James Oakes

James Oakes faculty photo

Research Interests

  • American History

Education

  • Ph.D. University of California, Berkeley

James Oakes, one of the leading historians of nineteenth-century America, has an international reputation for path-breaking scholarship. In a series of influential books and essays, he tackled the history of the United States from the Revolution through the Civil War. His early work focused on the South, examining slavery as an economic and social system that shaped Southern life. His pioneering books include The Ruling Race (1982; 2nd ed., 1998); Slavery and Freedom: An Interpretation of the Old South (1990); The Radical and the Republican: Frederick Douglass, Abraham Lincoln, and the Triumph of Antislavery Politics (2007); and his latest, Freedom National: The Destruction of Slavery in the United States, 1861–1865 (2012).
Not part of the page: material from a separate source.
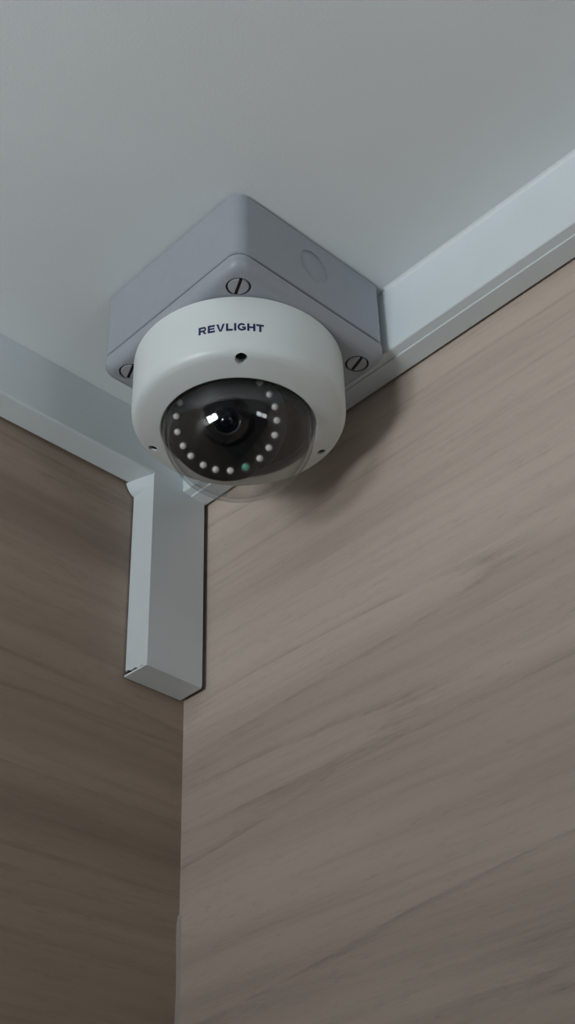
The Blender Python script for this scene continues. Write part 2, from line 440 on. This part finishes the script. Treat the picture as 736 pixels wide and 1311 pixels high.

The latter two garnered, respectively, the 2008 and 2013 Gilder Lehrman Lincoln Prize, an annual award for the finest scholarly work in English on Abraham Lincoln or the American Civil War era. His most recent book is The Crooked Path to Abolition: Abraham Lincoln and the Antislavery Constitution, published by W. W. Norton in January 2021.

An alumnus of Baruch College, Dr. Oakes holds M.A. and Ph.D. degrees from the University of California–Berkeley. He has been on the faculty of the Graduate Center since 1997 and the holder of the Graduate School Humanities Chair since 1998. Before coming to the Graduate Center, he taught at Princeton and Northwestern Universities.